Internal leadership. Badr has a secretary-general (Ameri) and a shura council that comprises Ameri, Araji, and Husseini, along with Mohammed al-Ghabban and Abu Ali al-Basri.
Affiliate Relationships
PMF: Badr is affiliated with most PMF member units/organizations and can be counted on to give them mutual support if they are threatened.
Muqawama: Badr is a component of al-Muqawama al-Islamiyah (the Islamic Resistance) in Iraq and seeks the complete withdrawal of U.S. forces from the region. Badr iconography mirrors broader patterns and themes within the muqawama. In recent years, Badr has adopted a less overt position within the wider muqawama. Groups such as KH, Asaib Ahl al-Haq, and Harakat al-Nujaba are relatively open about their efforts to attack U.S. and allied targets; by contrast, Badr distances itself publicly from such actions. Nevertheless, muqawama media channels frequently place Badr and its leadership in the same categories and references as more openly radical fasail.
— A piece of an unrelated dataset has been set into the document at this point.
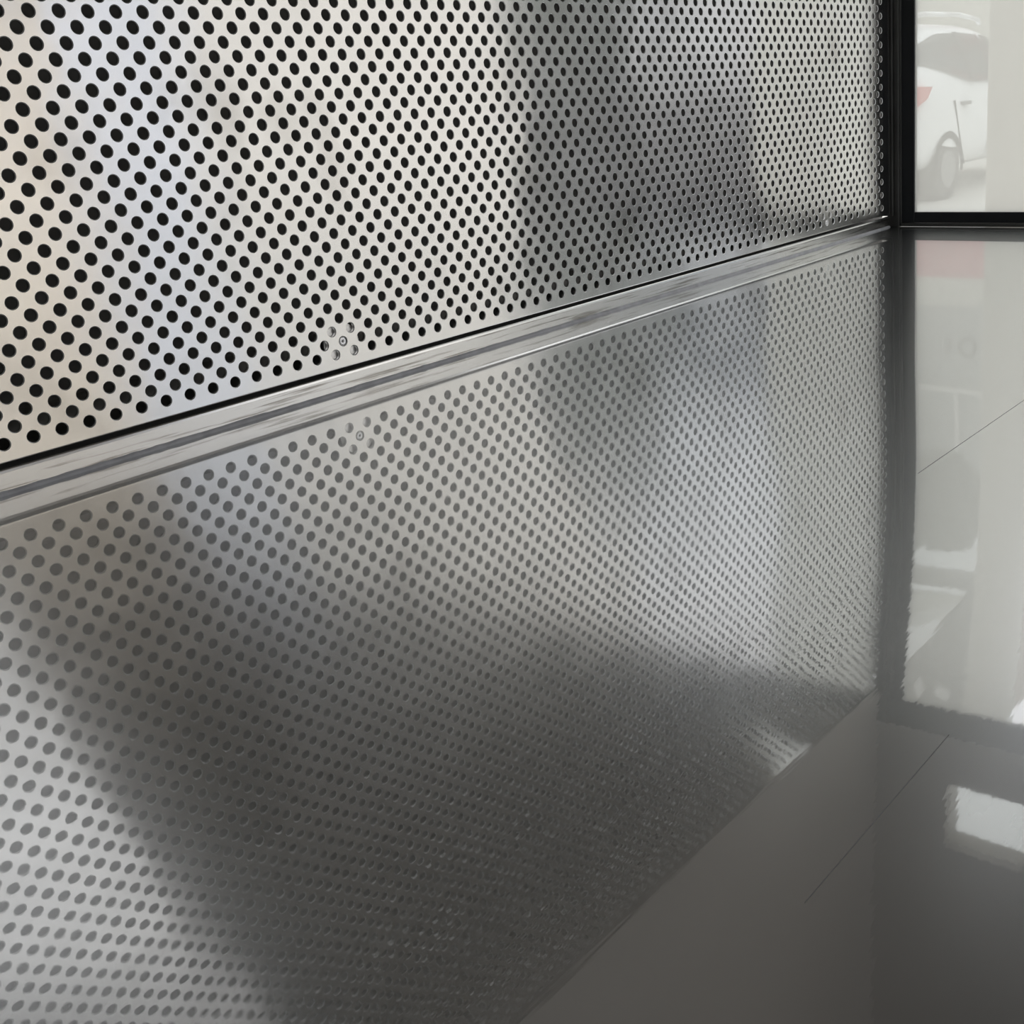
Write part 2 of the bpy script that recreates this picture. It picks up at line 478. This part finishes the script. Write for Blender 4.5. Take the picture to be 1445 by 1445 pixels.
# galvanised batten behind the lowest rows
bm = bmesh.new(); box(bm, -40, 64, .62, 2.2, HZ + .10, HZ + .62, S, .03)
tag(obj('batten', bm, M_ZINC), 'galvanised batten glimpsed through the second row of holes from the bottom', 'batten')

# ------------------------------------------------------------------ channel rail and sealant
rl = empty('channel_rail', (12 * S, 0, 0)); RI = Matrix.Translation((-12 * S, 0, 0))
tag(rl, 'low bright metal channel rail running between perforated sheet and worktop', 'rail')
bm = bmesh.new()
prism(bm, [(.04, .14), (-.16, .14), (-.16, .735), (-.14, .80), (.04, .80)], -40, 64.9, 'x', S)
o = obj('web', bm, M_RAIL, rl); o.matrix_parent_inverse = RI
bm = bmesh.new()
prism(bm, [(.04, .735), (-.162, .735), (-.135, .815), (-.09, .855), (-.02, .862), (.04, .83)], -40, 64.9, 'x', S)
o = obj('highlight_lip', bm, M_LIP, rl); o.matrix_parent_inverse = RI
bm = bmesh.new()
rnd = random.Random(3)
nn = 240; prevs = None
for k in range(nn + 1):
    x = -40 + (64.8 + 40) * k / nn
    top = .13 + rnd.uniform(-.02, .035) * (1 if x < 30 else .4)
    fr = -.22 - rnd.uniform(0, .05)
    cur = [bm.verts.new((x * S, y * S, z * S)) for y, z in ((-.12, -.02), (-.12, top + .02), (-.17, top), (fr, top * .55), (fr - .03, -.02))]
    if prevs:
        for j in range(5):
            bm.faces.new((prevs[j], cur[j], cur[(j + 1) % 5], prevs[(j + 1) % 5]))
    else:
        bm.faces.new(cur)
    prevs = cur
bm.faces.new(prevs)
tag(obj('sealant_bead', bm, M_SEAL, None), 'grey sealant bead along the foot of the channel rail', 'sealant')
# upright edge trim between sheet and corner post
bm = bmesh.new(); box(bm, 64.90, 65.1, -.42, .5, .86, 43, S, .05)
tag(obj('edge_trim', bm, M_POST), 'thin dark upright trim between perforated sheet and window corner post', 'trim')
bm = bmesh.new(); box(bm, -40, 64.9, -.1, .6, 42.75, 43.6, S, .05)
tag(obj('head_trim', bm, M_WARM), 'grey horizontal trim capping the top of the perforated sheet', 'trim')

# ------------------------------------------------------------------ outside (metres)
G = -0.92
M_GROUND = mat('pale_concrete_paving', (.56, .55, .51), .8, 0, .12, .8)
M_CREAM = mat('cream_render', (.70, .68, .61), .8, 0, .06, 1.5)
M_GREYR = mat('grey_render', (.40, .41, .40), .8, 0, .1, 1.2)
M_PINK = mat('red_signboard', (.66, .13, .17), .6, 0, .1, 2)
M_LETTER = mat('white_sign_paint', (.85, .82, .80), .6)
M_LEAF = mat('tree_leaves', (.07, .10, .06), .7, 0, .4, 3)
M_BARK = mat('bark', (.10, .08, .06), .9, 0, .3, 6)
M_WHITE = mat('white_car_paint', (.93, .94, .95), .25, 0, 0)
M_CARGLASS = mat('grey_car_glass', (.16, .165, .165), .08)
M_TYRE = mat('tyre_rubber', (.03, .03, .03), .8)
M_RIM = mat('grey_alloy', (.22, .22, .22), .35, .6)
M_LAMP = mat('red_tail_lamp', (.6, .06, .05), .2)
M_PILLAR = mat('beige_column_paint', (.60, .56, .49), .7, 0, .08, 4)
M_CANOPY = mat('pale_canopy_sheet', (.75, .74, .70), .6, 0, .05, 2)
M_BEAM = mat('grey_steel_beam', (.20, .20, .20), .5, 0, .1, 4)
M_SOFFIT = mat('dark_soffit_board', (.10, .095, .085), .7, 0, .1, 4)

bm = bmesh.new(); box(bm, X0 * S + .05, 40, -40, 30, G - .1, G)
box(bm, -3, X0 * S + .05, -40, -123 * S, G - .1, G)
tag(obj('ground', bm, M_GROUND), kind='structure')

# shop building across the yard
bl = empty('shop_building', (19, 7, G)); tag(bl, 'pale shop building beyond the parked white car', 'building')
BI = Matrix.Translation((-19, -7, -G))
def bpart(name, boxes, m_, par=bl, inv=BI):
    bm = bmesh.new()
    for b in boxes: box(bm, *b)
    o = obj(name, bm, m_, par); o.matrix_parent_inverse = inv; return o
bpart('lower_wall', [(17, 21, 2.2, 16, G, 2.24)], M_CREAM)
bpart('fascia', [(16.96, 21, 2.2, 16, 2.82, 3.32)], M_CREAM)
bpart('upper_wall', [(17.02, 21, 5.1, 16, 3.32, 7.2)], M_GREYR)
bpart('window_surround', [(16.97, 17.02, 5.2, 8.5, 4.68, 4.76), (16.97, 17.02, 6.31, 6.37, 4.76, 5.8)], M_LETTER)
sg = bpart('signboard', [(16.94, 21, 2.2, 16, 2.24, 2.82)], M_PINK)
# pale capital-like strokes on the board, too blurred in the photo to read
bm = bmesh.new()
def stroke(y0, y1, z0, z1): box(bm, 16.92, 16.935, y0, y1, z0, z1)
yy = 7.05
for kind in 'HIMNHIL':
    wd = .13 if kind != 'I' else .04
    z0, z1 = 2.40, 2.70
    if kind in 'HMNL': stroke(yy - .03, yy, z0, z1)
    if kind == 'I': stroke(yy - .04, yy, z0, z1)
    if kind in 'HMN': stroke(yy - wd, yy - wd + .03, z0, z1)
    if kind == 'H': stroke(yy - wd, yy, 2.535, 2.565)
    if kind in 'MN': stroke(yy - wd + .03, yy - .03, 2.62, 2.66)
    if kind == 'L': stroke(yy - wd, yy, z0, z0 + .03)
    yy -= wd + .05
lt = obj('lettering', bm, M_LETTER, sg); lt.matrix_parent_inverse = BI
# faint round emblem with a bar on the upper wall
bm = bmesh.new()
for k in range(28):
    a0, a1 = 2 * math.pi * k / 28, 2 * math.pi * (k + 1) / 28
    q = [bm.verts.new((17.0, 6.15 + r_ * math.cos(a), 4.02 + r_ * math.sin(a))) for r_, a in ((.16, a0), (.16, a1), (.11, a1), (.11, a0))]
    bm.faces.new(q)
bmesh.ops.solidify(bm, geom=bm.faces[:], thickness=.015)
box(bm, 16.98, 17.0, 6.44, 6.50, 3.88, 4.16)
bpo = obj('wall_emblem', bm, M_BEAM, bl); bpo.matrix_parent_inverse = BI

# tree
tr = empty('broadleaf_tree', (15.2, 6.4, G)); tag(tr, 'leafy tree standing above the parked car before the shop', 'tree')
TI = Matrix.Translation((-15.2, -6.4, -G))
bm = bmesh.new(); cyl(bm, (15.2, 6.4, G + 2.9), (0, 0, 1), .16, 5.8, 14, .09)
o = obj('trunk', bm, M_BARK, tr, True); o.matrix_parent_inverse = TI
rng = np.random.default_rng(5)
NL = 9000
ctr = rng.normal(size=(NL, 3)); ctr /= np.linalg.norm(ctr, axis=1)[:, None]
ctr *= (rng.random(NL) ** .35)[:, None]
ctr = ctr * np.array([1.2, 1.6, .75]) + np.array([15.2, 6.6, 6.05])
ctr[:, 2] += .12 * np.sin(ctr[:, 1] * 5.0)
a = rng.normal(size=(NL, 3)); a /= np.linalg.norm(a, axis=1)[:, None]
b = np.cross(a, rng.normal(size=(NL, 3))); b /= np.linalg.norm(b, axis=1)[:, None]
L, Wd = .10, .05
q = np.stack([ctr - a * L, ctr + b * Wd, ctr + a * L, ctr - b * Wd], 1).reshape(-1, 3)
me = bpy.data.meshes.new('crown'); me.from_pydata(q.tolist(), [], np.arange(NL * 4).reshape(-1, 4).tolist())
o = link('crown', me, M_LEAF, tr); o.matrix_parent_inverse = TI

# column and canopy just outside the window
bm = bmesh.new(); box(bm, 1.6, 1.75, .035, .115, G, 1.06, 1, .004)
tag(obj('column', bm, M_PILLAR), 'square beige column just outside the hazy window at the right edge', 'column')
cn = empty('entrance_canopy', (4, 1.2, 1.9)); tag(cn, 'canopy on a grey beam over the yard, mirrored in the worktop', 'canopy')
CI = Matrix.Translation((-4, -1.2, -1.9))
bm = bmesh.new(); box(bm, 4, 4.08, .98, 4.5, 1.89, 1.945); o = obj('beam', bm, M_BEAM, cn); o.matrix_parent_inverse = CI
bm = bmesh.new(); prism(bm, [(3.98, 1.96), (3.98, 2.02), (2.35, 1.455), (2.35, 1.395)], .98, 4.5, 'y')
o = obj('roof_sheet', bm, M_CANOPY, cn); o.matrix_parent_inverse = CI

# dark soffit with two small lamps drawn as white quads
sf = empty('soffit', (2.2, .4, 1.3)); tag(sf, 'dark slanted soffit board outside at the top of the window', 'soffit')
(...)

In 2019, Tasnim (an IRGC-affiliated news agency) reported on the Iraqi muqawama response to the United States designating the IRGC as a foreign terrorist organization under the title “The Iraqi muqawama fasail denounce the designation of the IRGC as an FTO.” The only Iraqi statement in the article came from Abu Farqad al-Sadawi, the head of Badr’s office in Najaf, suggesting the IRGC’s news agency understands Badr to be a part of (and able to speak for) the wider muqawama.
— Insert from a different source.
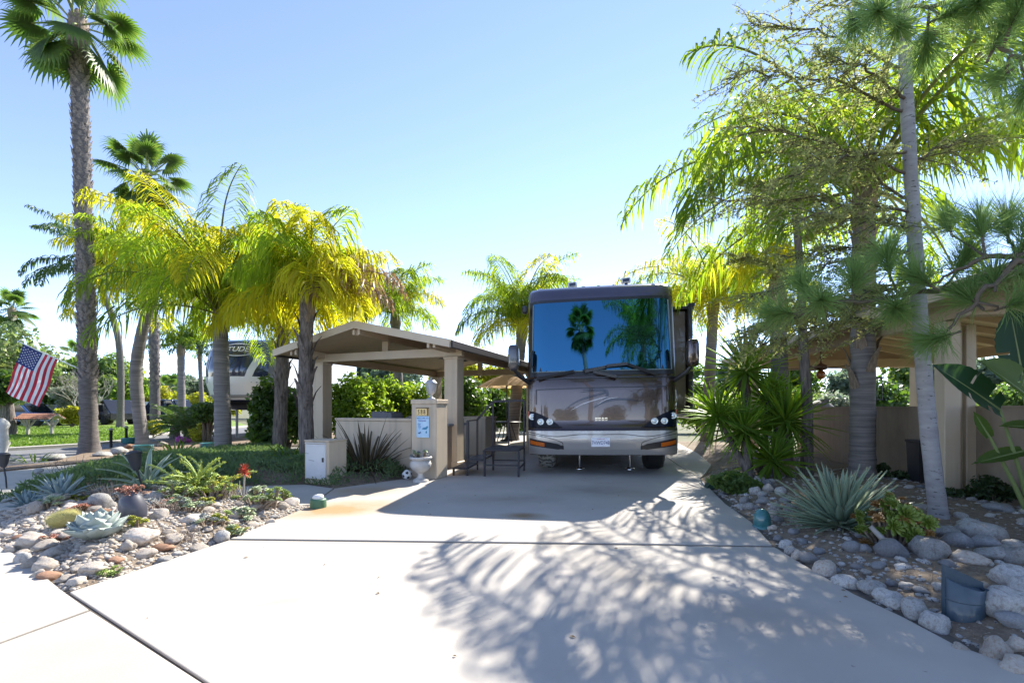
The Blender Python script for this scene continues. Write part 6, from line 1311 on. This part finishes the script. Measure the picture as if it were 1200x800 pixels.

Badr has not publicly claimed that it is part of the Tansiqiya (muqawama coordinating committee), but resistance media frequently refer to Badr alongside other core muqawama fasail. The Tansiqiya provides loose coordination for muqawama activities, as well as a point of contact for coordination between militia leadership and the IRGC. Badr’s size, prominence, and standing within the muqawama mean that it likely has representation on the committee, and some reporting indicates that Badr secretary Ameri became the elder leader within the Tansiqiya in June 2021.
IRGC: Badr is a member of the "axis of resistance" led by the IRGC. It has enjoyed a close relationship with the IRGC since its founding.
KH and KSS: Many former Badr members are senior officials in the U.S.-designated terrorist groups KH and Kataib Sayyid al-Shuhada (KSS). Examples have included Muhandis (now deceased), Abu Fadak al-Muhammadawi (the current operational head of the PMF and a senior KH commander), and KSS founder Sheibani.
Subordinate Elements
- Badr military wing in Iraq (al-Janah al-Askari li Munadhamat Badr). The group controls the state-funded 1st, 4th, 5th, 9th, 10th, 21st, 22nd, 23rd, 24th, and 27th Brigades of the PMF, and appears to have strong influence over the 16th, 30th, 36th, 50th, 52nd, 53rd, 55th, and 110th Brigades.
- Badr military wing in Syria.
- Qanat al-Ghadeer television channel.
- Official website domain (http://badr.iq/) is currently inactive
- Official global news website Wakalat Badr al-Akhbariya.
- Official Telegram channel Manasat Baa (“B Platform”), launched in June 2021. Its use of the letter “Baa” (for Badr) may have been inspired by Kataib Hezbollah’s “Kaf” (K) media channels. Manasat Baa also runs Facebook, YouTube, Instagram, and TikTok accounts. Its Facebook page reads, “An electronic platform interested in all the activities of Badr, the Fasail, and the Muqawama al-Islamiyya in Iraq.” Its Telegram bio reads, “An electronic platform interested in all the activities of Badr and the Islamic Muqawama in Iraq.” Each of these platforms has tens of thousands of followers.
- Dozens of additional social media accounts on Facebook, YouTube, Instagram, and Twitter, many of which are administered by and affiliated with Badr’s media center (al-Markaz al-Iami li Munadhamat Badr) and office branches in various Iraqi cities.
- The Badr Islamic Cultural Center (Markaz Badr al-Thaqafi al-Islami). This organization includes a dedicated local television channel.
- Wilaya Youth Gathering (Tajamma Shabab al-Wilaya), Badr’s youth organization.